Konuya girmeden evvel, DEM Parti’nin yerel seçimler ile ilgili yaptığı “Ehliyet ve Liyakatı” Nisa Suresi 58’inci Ayette belirtildiği gibi “Bilerek /bilmeyerek” dikkate almadan yaptığı önseçim hakkında bir kaç cümle ile değinip, konuya döneceğim. Tabi DEM Parti şunu diyebilir: Ehliyet ve liyakata hangi parti uyuyor ki, biz uyalım. Evet maalesef Cumhuriyet kurulduğundan bugüne, hiç bir parti uymamıştır. (bkz ehliyet ve liyakat ile ilgili yazım) Zaman zaman Kuran-Kerim’deki referanslara işaret eden AK Parti maalesef diğer partilerden daha fazla uymadıklarını, sonradan devreye sokulan mülakat ile göstermişlerdir. Erdoğan’ın 2023 seçimlerinden önce vaat ettiği "Mülakatı seçimden sonra kaldıracağız" sözlerinden de anlaşılacaktır.
Sokrates’ten Platon’a Tolstoy’dan bir çok filozofa kadar, düşünürler şunu söylemişlerdir. (Ehliyet, liyakat, kişi hak ve özgürlükleri plebisit konusu olamaz. (AİHS’in ilgili maddelerinde aynı şeyi söylenmektedir) Peki, DEM Parti ne demiştir? Biz ehliyet ve liyakatin kesinlikle olması gerektiğine inanıyoruz. Bir seçim var ise oda yerel seçimlerdir. Başkan adaylarımızı önseçimle yani kendilerinin yönlendirebildiği delegeler ile seçmişlerdir. Mevcut adaylar içerisinde belediyeciliği, şehirciliği, planlamayı, en önemlisi kentsel dönüşümü bilen tek bir aday söz konusu değil.

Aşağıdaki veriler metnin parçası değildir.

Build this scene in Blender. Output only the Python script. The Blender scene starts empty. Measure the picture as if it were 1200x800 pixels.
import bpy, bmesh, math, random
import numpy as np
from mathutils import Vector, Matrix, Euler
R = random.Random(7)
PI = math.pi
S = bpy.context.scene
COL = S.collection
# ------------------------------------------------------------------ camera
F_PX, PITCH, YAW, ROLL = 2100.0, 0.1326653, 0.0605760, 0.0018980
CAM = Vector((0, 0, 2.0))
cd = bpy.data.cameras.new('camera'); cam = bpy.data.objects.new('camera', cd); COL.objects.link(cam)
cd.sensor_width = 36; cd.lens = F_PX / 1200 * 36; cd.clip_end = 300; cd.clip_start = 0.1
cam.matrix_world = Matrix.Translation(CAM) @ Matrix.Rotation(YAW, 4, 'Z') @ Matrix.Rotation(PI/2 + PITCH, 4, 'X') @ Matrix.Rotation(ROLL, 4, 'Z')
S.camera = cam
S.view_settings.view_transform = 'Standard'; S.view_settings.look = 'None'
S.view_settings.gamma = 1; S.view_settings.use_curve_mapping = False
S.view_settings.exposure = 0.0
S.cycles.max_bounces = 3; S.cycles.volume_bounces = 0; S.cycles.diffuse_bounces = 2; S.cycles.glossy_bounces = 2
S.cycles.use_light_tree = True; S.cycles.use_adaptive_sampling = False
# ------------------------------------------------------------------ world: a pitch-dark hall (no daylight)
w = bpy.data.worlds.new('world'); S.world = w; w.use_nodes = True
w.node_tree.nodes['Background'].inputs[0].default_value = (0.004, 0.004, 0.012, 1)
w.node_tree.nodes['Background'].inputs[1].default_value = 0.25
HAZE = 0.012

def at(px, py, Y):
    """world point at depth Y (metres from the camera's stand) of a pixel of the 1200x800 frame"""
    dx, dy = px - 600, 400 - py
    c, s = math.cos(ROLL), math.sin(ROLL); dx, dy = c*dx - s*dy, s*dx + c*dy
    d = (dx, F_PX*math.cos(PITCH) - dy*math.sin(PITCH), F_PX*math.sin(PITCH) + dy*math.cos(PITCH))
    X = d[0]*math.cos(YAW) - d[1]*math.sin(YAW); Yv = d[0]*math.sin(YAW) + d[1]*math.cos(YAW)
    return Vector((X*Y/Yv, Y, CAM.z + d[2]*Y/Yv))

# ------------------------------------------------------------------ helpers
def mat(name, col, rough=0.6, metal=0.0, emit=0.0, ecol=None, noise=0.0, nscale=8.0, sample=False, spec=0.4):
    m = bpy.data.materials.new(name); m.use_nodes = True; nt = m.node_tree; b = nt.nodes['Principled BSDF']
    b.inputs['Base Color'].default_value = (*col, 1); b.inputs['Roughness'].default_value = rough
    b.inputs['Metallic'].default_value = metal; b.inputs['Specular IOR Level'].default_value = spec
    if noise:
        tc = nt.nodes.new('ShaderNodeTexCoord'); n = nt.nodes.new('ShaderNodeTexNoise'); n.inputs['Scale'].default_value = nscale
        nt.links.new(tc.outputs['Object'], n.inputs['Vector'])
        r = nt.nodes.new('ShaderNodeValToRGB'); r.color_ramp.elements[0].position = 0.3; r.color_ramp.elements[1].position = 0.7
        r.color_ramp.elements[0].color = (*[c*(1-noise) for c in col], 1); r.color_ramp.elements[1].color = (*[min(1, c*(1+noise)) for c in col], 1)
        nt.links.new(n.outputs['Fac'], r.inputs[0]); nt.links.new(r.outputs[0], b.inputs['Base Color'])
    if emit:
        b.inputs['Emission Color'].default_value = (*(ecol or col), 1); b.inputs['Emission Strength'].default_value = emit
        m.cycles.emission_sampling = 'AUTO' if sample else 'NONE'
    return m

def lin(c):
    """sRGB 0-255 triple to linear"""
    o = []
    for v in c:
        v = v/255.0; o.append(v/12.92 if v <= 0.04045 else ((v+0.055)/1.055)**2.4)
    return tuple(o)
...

DEM Parti’nin mitingini her izlediğimde "Kayyımi silip süpüreceğiz" sloganları ile halkı coşturmaktadırlar.
Kendilerine 1 Nisan’dan sonra kayyımın aranmayacağı ile ilgili bir soruya net bir cevap verememektedirler. Seçimlerden sonra kayyım atanırsa, ki bunu hiç kimse istemez, AK Parti Diyarbakır Adayı M.Halis Bilden de benzer beyanatta bulunmuştu, halkın oyu dolaylı da olsa kayyıma gitmeyecek mi? Bu kadar politikasızlığa pes doğrusu!
Esas konuya dönersek, DEM Parti’nin “haklı” olarak Öcalan’a uygulanan, tecridin kaldırılması yönündeki eylemlerinin bir neticeye varmamasını nasıl değerlendiriyorlar? Okurlar merak etmektedirler. Öcalan’a uygulanan tecridin müsebbibi sadece hükümet mi?
Bu konuda hükümeti suçlamak en kolay olanı. Bana göre Öcalan’a uygulanan tecridin en büyük müsebbibi Kandil ve 2014’ten bugüne HDP’nin uyguladığı politikasızlıktır.
AİHM, Abdullah Öcalan ile ilgili 18 Mart 2014 tarihinde verdiği kararda, ağırlaştırılmış müebbet hapis cezasının ömür boyu sürdürüleceğine dair düzenlemelerin işkence yasağına aykırı olduğuna hükmetmiş ve bu konuda yasal düzenlemelerin getirilmesi gerektiğini bildirmişti.
Ayrıca AHİM’e göre Öcalan’ın Ocak 2024 te, şartlı tahliye edilmesi ile ilgili bir kararı da söz konusudur.
Erdogan’ın “Edirne’deki İmralı Adası’ndakine hesap verecek" demesi doğru bir tespit iken, Edirne’deki İmrali’dakine hesap verdi mi? Hayır, Tam tersi Kandil ile birlikte, İmralı’dakini iki defa boşa çıkardılar. Hükümetin de bu konudaki çabasının yeteri kadar olmadığı kanaatindeyim. DEM Parti’ye önerim, genel seçimlerde yanlış ata oynadınız. Yerel seçimlerde hiç oynamadınız. Bari Erdoğan’ın söylediği yeni Anayasa çalışmasına destek verin ki İttihatçılar ile başlayıp Kemalistler ile devam eden yüzyıllık projeyi yırtıp atalım. Eğer Ramazan ayı ı rahmet ve bereket ise, ki öyledir, Kürt meselesi vicdani insani ve Kurani bir meseledir. Bu işi çözecek olan Kürtler ve Türklerin İslami kesimidir. Selamlar!